WRITTEN EXERCISE.
Don't include pictures. Quote the lines below from the first through the line that contains "col = sc.collection".

RECORDED DATA.
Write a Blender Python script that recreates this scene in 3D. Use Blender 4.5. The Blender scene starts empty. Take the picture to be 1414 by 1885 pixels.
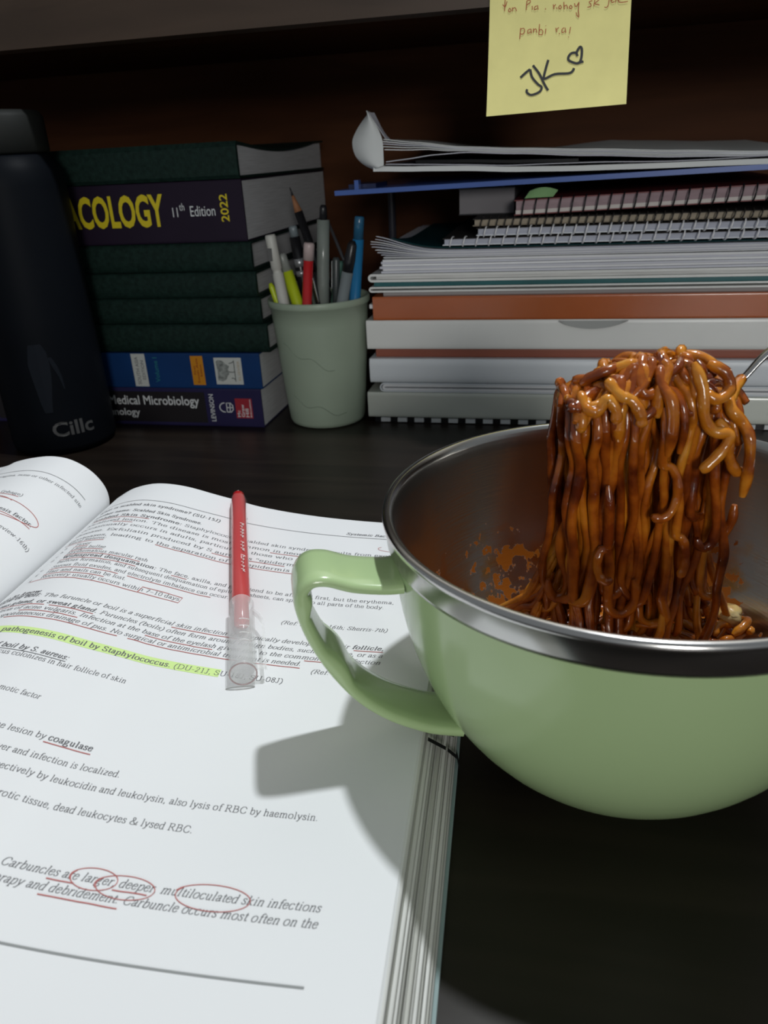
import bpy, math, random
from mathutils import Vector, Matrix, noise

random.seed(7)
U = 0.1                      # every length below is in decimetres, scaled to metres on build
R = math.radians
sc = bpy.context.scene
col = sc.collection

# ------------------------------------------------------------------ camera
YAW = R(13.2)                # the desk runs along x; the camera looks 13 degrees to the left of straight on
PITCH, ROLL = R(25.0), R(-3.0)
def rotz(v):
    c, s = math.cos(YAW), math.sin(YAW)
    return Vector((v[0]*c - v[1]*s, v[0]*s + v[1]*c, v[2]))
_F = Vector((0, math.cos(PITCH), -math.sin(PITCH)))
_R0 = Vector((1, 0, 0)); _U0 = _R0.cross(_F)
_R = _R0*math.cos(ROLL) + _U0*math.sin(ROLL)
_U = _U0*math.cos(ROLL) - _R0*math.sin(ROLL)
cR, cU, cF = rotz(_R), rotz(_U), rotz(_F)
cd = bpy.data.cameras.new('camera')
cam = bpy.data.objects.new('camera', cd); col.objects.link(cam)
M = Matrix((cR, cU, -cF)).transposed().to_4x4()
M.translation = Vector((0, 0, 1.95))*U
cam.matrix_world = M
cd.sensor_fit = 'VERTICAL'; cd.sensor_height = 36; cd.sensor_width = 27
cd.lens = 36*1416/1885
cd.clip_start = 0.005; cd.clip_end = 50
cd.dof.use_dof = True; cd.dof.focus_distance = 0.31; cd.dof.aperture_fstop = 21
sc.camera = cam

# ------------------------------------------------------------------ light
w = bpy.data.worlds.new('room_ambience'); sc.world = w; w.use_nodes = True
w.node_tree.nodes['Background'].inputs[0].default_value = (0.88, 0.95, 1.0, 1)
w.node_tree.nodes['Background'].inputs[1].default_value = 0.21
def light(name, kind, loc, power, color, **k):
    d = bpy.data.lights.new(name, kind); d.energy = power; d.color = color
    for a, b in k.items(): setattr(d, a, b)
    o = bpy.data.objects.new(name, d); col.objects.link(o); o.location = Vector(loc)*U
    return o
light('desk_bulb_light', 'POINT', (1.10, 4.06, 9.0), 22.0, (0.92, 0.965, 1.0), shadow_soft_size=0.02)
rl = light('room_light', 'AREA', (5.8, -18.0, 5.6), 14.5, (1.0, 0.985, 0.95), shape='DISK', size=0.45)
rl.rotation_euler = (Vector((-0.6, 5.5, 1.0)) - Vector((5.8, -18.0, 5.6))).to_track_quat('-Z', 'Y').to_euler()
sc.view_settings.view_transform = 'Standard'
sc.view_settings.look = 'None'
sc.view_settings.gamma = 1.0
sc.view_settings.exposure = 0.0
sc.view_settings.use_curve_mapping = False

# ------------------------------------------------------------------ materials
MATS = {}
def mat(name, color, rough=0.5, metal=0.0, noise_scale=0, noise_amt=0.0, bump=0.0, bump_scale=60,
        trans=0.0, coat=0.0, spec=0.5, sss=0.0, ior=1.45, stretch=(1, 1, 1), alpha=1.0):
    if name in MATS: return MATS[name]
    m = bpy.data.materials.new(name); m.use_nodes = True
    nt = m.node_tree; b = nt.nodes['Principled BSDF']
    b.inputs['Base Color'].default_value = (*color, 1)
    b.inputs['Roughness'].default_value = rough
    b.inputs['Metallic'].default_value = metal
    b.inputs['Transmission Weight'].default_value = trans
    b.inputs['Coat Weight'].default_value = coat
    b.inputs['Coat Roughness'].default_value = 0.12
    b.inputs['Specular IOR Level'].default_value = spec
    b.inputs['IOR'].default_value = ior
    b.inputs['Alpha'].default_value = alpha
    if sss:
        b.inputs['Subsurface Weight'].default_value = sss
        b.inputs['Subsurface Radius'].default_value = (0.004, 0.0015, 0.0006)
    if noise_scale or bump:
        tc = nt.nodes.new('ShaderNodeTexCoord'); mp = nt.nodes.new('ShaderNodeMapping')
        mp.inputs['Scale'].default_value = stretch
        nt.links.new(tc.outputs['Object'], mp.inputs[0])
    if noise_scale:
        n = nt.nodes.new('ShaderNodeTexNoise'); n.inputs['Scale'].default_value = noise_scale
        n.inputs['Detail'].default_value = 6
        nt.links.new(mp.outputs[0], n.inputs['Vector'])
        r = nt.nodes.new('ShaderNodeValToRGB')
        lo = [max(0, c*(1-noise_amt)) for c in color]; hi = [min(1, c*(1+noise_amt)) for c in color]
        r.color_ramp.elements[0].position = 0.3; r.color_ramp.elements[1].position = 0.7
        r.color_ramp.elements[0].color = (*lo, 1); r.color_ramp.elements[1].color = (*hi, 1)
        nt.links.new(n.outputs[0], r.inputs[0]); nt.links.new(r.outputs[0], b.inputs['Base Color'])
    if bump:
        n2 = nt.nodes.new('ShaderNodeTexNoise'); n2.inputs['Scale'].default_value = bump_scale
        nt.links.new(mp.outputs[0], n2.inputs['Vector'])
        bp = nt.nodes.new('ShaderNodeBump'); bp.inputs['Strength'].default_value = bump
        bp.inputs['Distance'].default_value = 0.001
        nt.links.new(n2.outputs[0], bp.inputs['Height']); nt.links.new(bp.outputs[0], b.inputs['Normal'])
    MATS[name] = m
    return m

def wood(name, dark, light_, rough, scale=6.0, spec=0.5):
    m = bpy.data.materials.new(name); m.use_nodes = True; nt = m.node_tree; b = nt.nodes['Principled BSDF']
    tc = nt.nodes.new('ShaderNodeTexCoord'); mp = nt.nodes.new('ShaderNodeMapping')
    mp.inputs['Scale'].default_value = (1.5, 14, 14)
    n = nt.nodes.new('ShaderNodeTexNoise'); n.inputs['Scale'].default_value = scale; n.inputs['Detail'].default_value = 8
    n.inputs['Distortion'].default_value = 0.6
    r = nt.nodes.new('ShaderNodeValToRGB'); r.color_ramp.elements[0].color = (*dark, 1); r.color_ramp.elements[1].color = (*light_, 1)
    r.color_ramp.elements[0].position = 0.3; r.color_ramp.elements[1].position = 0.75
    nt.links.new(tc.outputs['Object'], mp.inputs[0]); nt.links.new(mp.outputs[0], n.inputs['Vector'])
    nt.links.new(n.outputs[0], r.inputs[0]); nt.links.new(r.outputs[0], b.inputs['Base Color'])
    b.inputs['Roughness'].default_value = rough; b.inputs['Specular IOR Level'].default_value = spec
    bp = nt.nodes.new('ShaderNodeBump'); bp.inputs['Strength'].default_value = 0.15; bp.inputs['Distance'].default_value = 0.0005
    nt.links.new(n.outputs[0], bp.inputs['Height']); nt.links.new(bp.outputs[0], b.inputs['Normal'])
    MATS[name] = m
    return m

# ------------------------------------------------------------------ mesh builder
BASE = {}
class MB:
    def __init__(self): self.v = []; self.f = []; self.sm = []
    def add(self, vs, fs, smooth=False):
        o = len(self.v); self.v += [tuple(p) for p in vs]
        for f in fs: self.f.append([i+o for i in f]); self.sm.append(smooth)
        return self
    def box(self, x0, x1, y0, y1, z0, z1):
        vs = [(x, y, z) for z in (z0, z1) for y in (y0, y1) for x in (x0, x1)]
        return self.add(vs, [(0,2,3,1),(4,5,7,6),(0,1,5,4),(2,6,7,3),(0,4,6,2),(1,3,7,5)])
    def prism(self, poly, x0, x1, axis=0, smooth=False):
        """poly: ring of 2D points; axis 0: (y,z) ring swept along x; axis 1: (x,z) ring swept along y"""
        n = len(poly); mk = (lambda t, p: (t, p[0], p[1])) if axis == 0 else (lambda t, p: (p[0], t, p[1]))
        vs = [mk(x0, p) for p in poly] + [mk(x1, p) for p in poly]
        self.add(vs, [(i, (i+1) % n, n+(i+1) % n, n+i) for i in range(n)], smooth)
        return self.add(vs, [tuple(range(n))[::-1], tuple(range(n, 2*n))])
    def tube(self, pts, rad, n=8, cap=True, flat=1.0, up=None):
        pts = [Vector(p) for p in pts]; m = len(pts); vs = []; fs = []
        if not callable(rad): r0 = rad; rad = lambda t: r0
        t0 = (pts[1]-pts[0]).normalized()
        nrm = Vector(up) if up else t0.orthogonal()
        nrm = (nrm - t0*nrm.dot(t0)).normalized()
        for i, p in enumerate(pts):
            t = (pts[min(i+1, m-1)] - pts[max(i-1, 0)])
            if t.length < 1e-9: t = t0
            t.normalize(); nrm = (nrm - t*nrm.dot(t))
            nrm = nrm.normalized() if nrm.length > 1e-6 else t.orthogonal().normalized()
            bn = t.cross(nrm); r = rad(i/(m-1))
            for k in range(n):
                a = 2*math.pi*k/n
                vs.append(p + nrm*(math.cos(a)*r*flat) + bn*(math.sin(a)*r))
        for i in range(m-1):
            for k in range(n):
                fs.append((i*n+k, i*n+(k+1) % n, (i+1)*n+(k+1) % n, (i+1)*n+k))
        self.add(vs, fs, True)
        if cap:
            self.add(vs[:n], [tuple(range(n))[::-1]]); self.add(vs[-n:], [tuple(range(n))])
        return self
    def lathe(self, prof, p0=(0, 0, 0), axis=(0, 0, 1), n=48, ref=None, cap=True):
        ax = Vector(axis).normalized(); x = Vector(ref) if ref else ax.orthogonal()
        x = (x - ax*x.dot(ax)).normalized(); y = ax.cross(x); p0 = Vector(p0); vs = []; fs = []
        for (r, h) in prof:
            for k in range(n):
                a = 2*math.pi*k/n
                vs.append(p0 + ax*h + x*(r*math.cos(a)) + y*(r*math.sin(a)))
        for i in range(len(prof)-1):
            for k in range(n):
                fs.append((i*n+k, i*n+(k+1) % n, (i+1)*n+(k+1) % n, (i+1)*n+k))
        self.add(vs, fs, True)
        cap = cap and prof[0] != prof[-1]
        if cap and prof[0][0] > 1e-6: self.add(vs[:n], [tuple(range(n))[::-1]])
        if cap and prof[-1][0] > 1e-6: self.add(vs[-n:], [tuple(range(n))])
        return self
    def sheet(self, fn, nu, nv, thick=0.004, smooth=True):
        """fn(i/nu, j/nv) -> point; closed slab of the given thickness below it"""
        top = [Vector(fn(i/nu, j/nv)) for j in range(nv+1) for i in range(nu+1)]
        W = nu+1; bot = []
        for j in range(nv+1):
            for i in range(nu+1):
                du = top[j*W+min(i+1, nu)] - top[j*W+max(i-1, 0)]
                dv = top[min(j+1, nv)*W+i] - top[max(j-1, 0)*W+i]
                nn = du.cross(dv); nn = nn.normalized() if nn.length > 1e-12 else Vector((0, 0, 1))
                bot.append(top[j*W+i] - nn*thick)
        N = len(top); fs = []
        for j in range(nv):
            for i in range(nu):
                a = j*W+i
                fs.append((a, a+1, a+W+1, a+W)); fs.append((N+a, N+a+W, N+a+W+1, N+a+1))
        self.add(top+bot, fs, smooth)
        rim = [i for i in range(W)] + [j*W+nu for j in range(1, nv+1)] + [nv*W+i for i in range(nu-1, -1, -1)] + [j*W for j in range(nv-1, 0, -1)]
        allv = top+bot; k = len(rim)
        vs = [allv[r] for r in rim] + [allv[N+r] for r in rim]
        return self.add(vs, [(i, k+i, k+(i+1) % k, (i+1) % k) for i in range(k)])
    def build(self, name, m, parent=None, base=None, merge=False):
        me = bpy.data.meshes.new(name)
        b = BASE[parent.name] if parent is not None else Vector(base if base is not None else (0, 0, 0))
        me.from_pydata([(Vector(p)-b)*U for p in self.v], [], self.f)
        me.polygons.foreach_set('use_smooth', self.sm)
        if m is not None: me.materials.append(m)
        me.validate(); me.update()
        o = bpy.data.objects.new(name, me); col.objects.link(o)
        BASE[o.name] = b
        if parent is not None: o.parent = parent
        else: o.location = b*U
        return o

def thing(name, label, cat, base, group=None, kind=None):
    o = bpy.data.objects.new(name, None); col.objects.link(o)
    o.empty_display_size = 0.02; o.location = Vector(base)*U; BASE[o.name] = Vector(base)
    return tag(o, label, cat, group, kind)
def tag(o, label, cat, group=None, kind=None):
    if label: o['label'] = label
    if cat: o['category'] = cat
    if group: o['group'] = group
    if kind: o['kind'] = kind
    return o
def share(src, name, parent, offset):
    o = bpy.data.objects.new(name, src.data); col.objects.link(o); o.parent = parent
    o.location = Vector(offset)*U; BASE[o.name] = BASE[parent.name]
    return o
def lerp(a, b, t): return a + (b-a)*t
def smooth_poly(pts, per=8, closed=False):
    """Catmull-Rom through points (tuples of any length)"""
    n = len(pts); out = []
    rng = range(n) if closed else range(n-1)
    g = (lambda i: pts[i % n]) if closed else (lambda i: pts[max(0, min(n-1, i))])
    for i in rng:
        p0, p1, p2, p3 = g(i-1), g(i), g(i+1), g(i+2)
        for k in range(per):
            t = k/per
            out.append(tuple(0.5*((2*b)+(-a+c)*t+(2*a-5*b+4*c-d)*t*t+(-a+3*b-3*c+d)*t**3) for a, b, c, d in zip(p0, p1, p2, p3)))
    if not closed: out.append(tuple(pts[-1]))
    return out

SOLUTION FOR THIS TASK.
Write a Blender Python script that recreates this scene in 3D. Use Blender 4.5. The Blender scene starts empty. Take the picture to be 1414 by 1885 pixels.
import bpy, math, random
from mathutils import Vector, Matrix, noise

random.seed(7)
U = 0.1                      # every length below is in decimetres, scaled to metres on build
R = math.radians
sc = bpy.context.scene
col = sc.collection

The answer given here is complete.